start DATASET EXTRACT
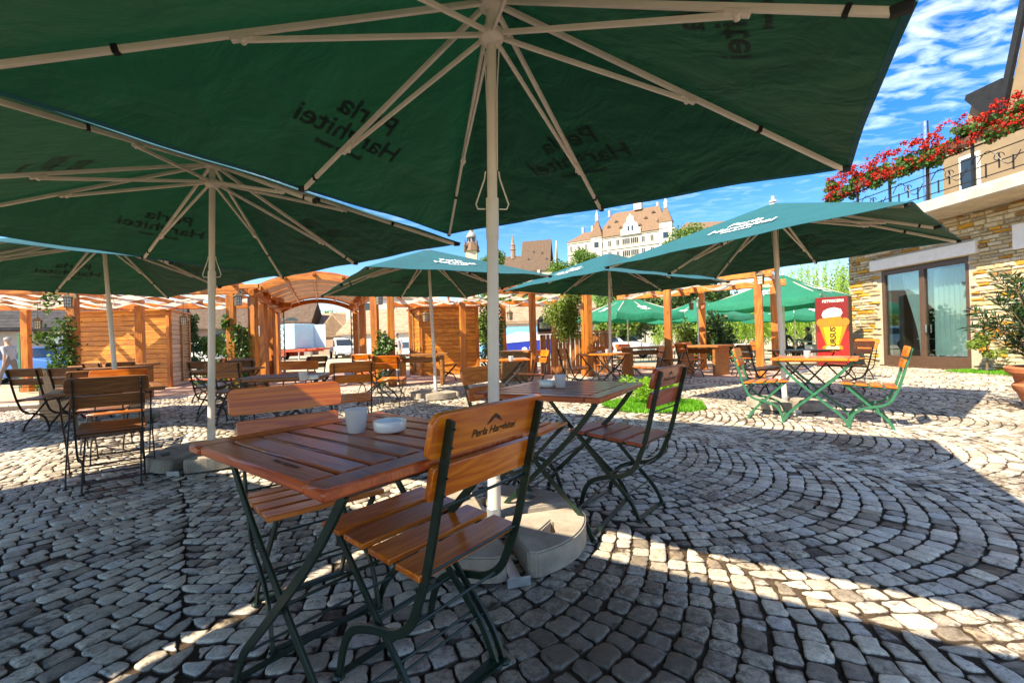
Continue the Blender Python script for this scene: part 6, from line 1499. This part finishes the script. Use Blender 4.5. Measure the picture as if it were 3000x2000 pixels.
    mb = MB(); mb.prism([Pn(s+x, .9, z) for x, z in pr], (0, 0, 0), -n*1.6); mb.build('gable', M['white_wall'], t); mb = MB()
    for x in (-.9, .9): mb.box(Pn(s+x, .95, ze+2.4), (.8, .1, 2.2), m)
    mb.build('pane', M['dark_pane'], t)
    mb = MB(); mb.box(Pn(s+1.2, -dp/2, 64.4), (3.6, 3.6, 3.4), m); o = mb.build('cupola', M['white_wall'], t); mb = MB(); mb.box(Pn(s+1.2, -dp/2, 67.4), (3.0, 3.0, 2.6), m); mb.box(Pn(s+1.2, -dp/2, 69.2), (2.0, 2.0, 1.6), m); mb.build('cupola_roof', M['slate'], o)
    mb = MB(); mb.prism([Pn(L, -6, z0), Pn(L+24, -12, z0), Pn(L+24, -26, z0), Pn(L, -20, z0)], (0, 0, 0), (0, 0, 18.6)); mb.build('side_wing', M['white_wall'], t)
    mb = MB(); V = [Pn(L, -5, 48.6), Pn(L+25, -11, 48.6), Pn(L+25, -27, 48.6), Pn(L, -21, 48.6), Pn(L+3, -13.5, 54), Pn(L+20, -18, 53)]; mb.add(V, [(0, 1, 5, 4), (1, 2, 5), (2, 3, 4, 5), (3, 0, 4), (3, 2, 1, 0)]); mb.build('side_roof', M['tile_castle'], t)
town_hall()
def church():
    q = at(1585, 760, 232); t = thing('church', 'church with a very steep brown roof and slim turret on the hill', 'church', (q.x, q.y, 0), -.25); zr, ze = 53.2, 37.8; x0, x1 = -9.5, 8.5
    mb = MB(); mb.prism([(x0, -7, 25), (x1, -7, 25), (x1, 7, 25), (x0, 7, 25)], (0, 0, 0), (0, 0, ze-25)); 
    for x in (x0, x1-.4): mb.prism([(x, -7, ze), (x, 7, ze), (x, 0, zr-.3)], (0, 0, 0), (.4, 0, 0))
    mb.build('wall', M['cream_wall'], t)
    mb = MB(); o = .7; mb.prism([(x0-.2, -7-o, ze-1.2), (x0-.2, 0, zr), (x0-.2, 7+o, ze-1.2), (x0-.2, 7+o, ze-.8), (x0-.2, 0, zr+.6), (x0-.2, -7-o, ze-.8)], (0, 0, 0), (x1-x0-2.5, 0, 0)); r = mb.build('roof', M['tile_brown'], t)
    for x, z in ((-3, 47), (1.5, 46), (-5.5, 43), (4, 42.5)): mb = MB(); y = -7*(zr-z)/(zr-ze)-.5; mb.prism([(x-.7, y, z), (x+.7, y, z), (x, y, z+1.1)], (0, 0, 0), (0, 1.4, 0)); mb.build('dormer', M['tile_dark'], r)
    for x in (-8, 0, 7): mb = MB(); mb.box((x, -7.5, 31), (1.2, 1.4, 12)); mb.build('buttress', M['white_wall'], t)
    # lower choir to the left
    mb = MB(); mb.prism([(x0-15, -5, 25), (x0, -5, 25), (x0, 5, 25), (x0-15, 5, 25)], (0, 0, 0), (0, 0, 11)); mb.build('choir_wall', M['cream_wall'], t)
    mb = MB(); mb.prism([(x0-15.5, -5.6, 35.5), (x0-15.5, 0, 46.5), (x0-15.5, 5.6, 35.5)], (0, 0, 0), (15.3, 0, 0)); r = mb.build('choir_roof', M['tile_brown'], t)
    mb = MB(); mb.lathe([(1.3, 45), (1.3, 49.5), (1.7, 49.8), (1.3, 50.2), (1.2, 52), (1.5, 52.3), (.8, 53.4), (.5, 55.5), (.12, 57.5), (0, 58.5)], (x0-5.5, 0, 0), 8); mb.build('turret', M['brown_wall'], r)
church()
def clock_tower():
    q = at(1382, 740, 262); t = thing('clock_tower', 'old clock tower with tiered onion cupolas left of the church', 'tower', (q.x, q.y, 0))
    mb = MB(); mb.box((0, 0, 42), (6.4, 6.4, 28)); mb.build('shaft', M['cream_wall'], t)
    mb = MB(); mb.lathe([(4.9, 55), (3.9, 57.2), (2.9, 59.2), (2.3, 60.4), (2.2, 60.5)], n=8); r = mb.build('roof', M['tile_castle'], t)
    mb = MB(); mb.lathe([(2.0, 60.4), (2.0, 63.2), (2.8, 63.3), (2.9, 64.0), (2.3, 65.3), (1.3, 66.2), (1.15, 66.3), (1.15, 67.6), (1.5, 67.8), (1.3, 68.6), (.4, 69.3), (.1, 71), (0, 72)], n=12); mb.build('cupola', M['grey_wall'], r, 0, True)
    mb = MB()
    for k in range(6): a = k*PI/3; mb.box((2.0*math.cos(a), 2.0*math.sin(a), 61.9), (.9, .9, 2.0), Matrix.Rotation(a, 3, 'Z'))
    mb.build('opening', M['dark_pane'], r)
    for sx in (-1, 1):
        for sy in (-1, 1): mb = MB(); mb.lathe([(.8, 55.2), (.8, 57.6), (1.0, 57.8), (.4, 59.4), (.1, 62), (0, 62.6)], (sx*3.4, sy*3.4, 0), 8); mb.build('corner_turret', M['tile_brown'], t)
clock_tower()
for i, (px, d, z, h, r, lab) in enumerate([(1722, 190, 27, 13.7, (6.5, 5, 5), 'bright tree in front of the left wing of the town hall'), (2030, 170, 28, 16, (9, 6, 6), 'large bright tree right of the town hall'), (1645, 200, 26, 11, (8, 6, 4.5), 'tree between the church and the town hall'), (1430, 215, 30, 13, (5, 5, 5), 'olive-green tree below the clock tower'), (1975, 180, 26, 15, (6, 5, 5), 'tree before the right turret of the town hall'), (1462, 205, 30, 14, (4, 4, 5), 'tree just right of the big umbrella pole, before the church choir')]):
    q = at(px, 1000, d); broad_tree(lab, (q.x, q.y, z), h, r, 2600, M['far_leaf'], .42, 18)
# labels for anything left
end DATASET EXTRACT
Without the pictures, print the whole listing exactly as given.

Continue the Blender Python script for this scene: part 6, from line 1499. This part finishes the script. Use Blender 4.5. Measure the picture as if it were 3000x2000 pixels.
    mb = MB(); mb.prism([Pn(s+x, .9, z) for x, z in pr], (0, 0, 0), -n*1.6); mb.build('gable', M['white_wall'], t); mb = MB()
    for x in (-.9, .9): mb.box(Pn(s+x, .95, ze+2.4), (.8, .1, 2.2), m)
    mb.build('pane', M['dark_pane'], t)
    mb = MB(); mb.box(Pn(s+1.2, -dp/2, 64.4), (3.6, 3.6, 3.4), m); o = mb.build('cupola', M['white_wall'], t); mb = MB(); mb.box(Pn(s+1.2, -dp/2, 67.4), (3.0, 3.0, 2.6), m); mb.box(Pn(s+1.2, -dp/2, 69.2), (2.0, 2.0, 1.6), m); mb.build('cupola_roof', M['slate'], o)
    mb = MB(); mb.prism([Pn(L, -6, z0), Pn(L+24, -12, z0), Pn(L+24, -26, z0), Pn(L, -20, z0)], (0, 0, 0), (0, 0, 18.6)); mb.build('side_wing', M['white_wall'], t)
    mb = MB(); V = [Pn(L, -5, 48.6), Pn(L+25, -11, 48.6), Pn(L+25, -27, 48.6), Pn(L, -21, 48.6), Pn(L+3, -13.5, 54), Pn(L+20, -18, 53)]; mb.add(V, [(0, 1, 5, 4), (1, 2, 5), (2, 3, 4, 5), (3, 0, 4), (3, 2, 1, 0)]); mb.build('side_roof', M['tile_castle'], t)
town_hall()
def church():
    q = at(1585, 760, 232); t = thing('church', 'church with a very steep brown roof and slim turret on the hill', 'church', (q.x, q.y, 0), -.25); zr, ze = 53.2, 37.8; x0, x1 = -9.5, 8.5
    mb = MB(); mb.prism([(x0, -7, 25), (x1, -7, 25), (x1, 7, 25), (x0, 7, 25)], (0, 0, 0), (0, 0, ze-25)); 
    for x in (x0, x1-.4): mb.prism([(x, -7, ze), (x, 7, ze), (x, 0, zr-.3)], (0, 0, 0), (.4, 0, 0))
    mb.build('wall', M['cream_wall'], t)
    mb = MB(); o = .7; mb.prism([(x0-.2, -7-o, ze-1.2), (x0-.2, 0, zr), (x0-.2, 7+o, ze-1.2), (x0-.2, 7+o, ze-.8), (x0-.2, 0, zr+.6), (x0-.2, -7-o, ze-.8)], (0, 0, 0), (x1-x0-2.5, 0, 0)); r = mb.build('roof', M['tile_brown'], t)
    for x, z in ((-3, 47), (1.5, 46), (-5.5, 43), (4, 42.5)): mb = MB(); y = -7*(zr-z)/(zr-ze)-.5; mb.prism([(x-.7, y, z), (x+.7, y, z), (x, y, z+1.1)], (0, 0, 0), (0, 1.4, 0)); mb.build('dormer', M['tile_dark'], r)
    for x in (-8, 0, 7): mb = MB(); mb.box((x, -7.5, 31), (1.2, 1.4, 12)); mb.build('buttress', M['white_wall'], t)
    # lower choir to the left
    mb = MB(); mb.prism([(x0-15, -5, 25), (x0, -5, 25), (x0, 5, 25), (x0-15, 5, 25)], (0, 0, 0), (0, 0, 11)); mb.build('choir_wall', M['cream_wall'], t)
    mb = MB(); mb.prism([(x0-15.5, -5.6, 35.5), (x0-15.5, 0, 46.5), (x0-15.5, 5.6, 35.5)], (0, 0, 0), (15.3, 0, 0)); r = mb.build('choir_roof', M['tile_brown'], t)
    mb = MB(); mb.lathe([(1.3, 45), (1.3, 49.5), (1.7, 49.8), (1.3, 50.2), (1.2, 52), (1.5, 52.3), (.8, 53.4), (.5, 55.5), (.12, 57.5), (0, 58.5)], (x0-5.5, 0, 0), 8); mb.build('turret', M['brown_wall'], r)
church()
def clock_tower():
    q = at(1382, 740, 262); t = thing('clock_tower', 'old clock tower with tiered onion cupolas left of the church', 'tower', (q.x, q.y, 0))
    mb = MB(); mb.box((0, 0, 42), (6.4, 6.4, 28)); mb.build('shaft', M['cream_wall'], t)
    mb = MB(); mb.lathe([(4.9, 55), (3.9, 57.2), (2.9, 59.2), (2.3, 60.4), (2.2, 60.5)], n=8); r = mb.build('roof', M['tile_castle'], t)
    mb = MB(); mb.lathe([(2.0, 60.4), (2.0, 63.2), (2.8, 63.3), (2.9, 64.0), (2.3, 65.3), (1.3, 66.2), (1.15, 66.3), (1.15, 67.6), (1.5, 67.8), (1.3, 68.6), (.4, 69.3), (.1, 71), (0, 72)], n=12); mb.build('cupola', M['grey_wall'], r, 0, True)
    mb = MB()
    for k in range(6): a = k*PI/3; mb.box((2.0*math.cos(a), 2.0*math.sin(a), 61.9), (.9, .9, 2.0), Matrix.Rotation(a, 3, 'Z'))
    mb.build('opening', M['dark_pane'], r)
    for sx in (-1, 1):
        for sy in (-1, 1): mb = MB(); mb.lathe([(.8, 55.2), (.8, 57.6), (1.0, 57.8), (.4, 59.4), (.1, 62), (0, 62.6)], (sx*3.4, sy*3.4, 0), 8); mb.build('corner_turret', M['tile_brown'], t)
clock_tower()
for i, (px, d, z, h, r, lab) in enumerate([(1722, 190, 27, 13.7, (6.5, 5, 5), 'bright tree in front of the left wing of the town hall'), (2030, 170, 28, 16, (9, 6, 6), 'large bright tree right of the town hall'), (1645, 200, 26, 11, (8, 6, 4.5), 'tree between the church and the town hall'), (1430, 215, 30, 13, (5, 5, 5), 'olive-green tree below the clock tower'), (1975, 180, 26, 15, (6, 5, 5), 'tree before the right turret of the town hall'), (1462, 205, 30, 14, (4, 4, 5), 'tree just right of the big umbrella pole, before the church choir')]):
    q = at(px, 1000, d); broad_tree(lab, (q.x, q.y, z), h, r, 2600, M['far_leaf'], .42, 18)
# labels for anything left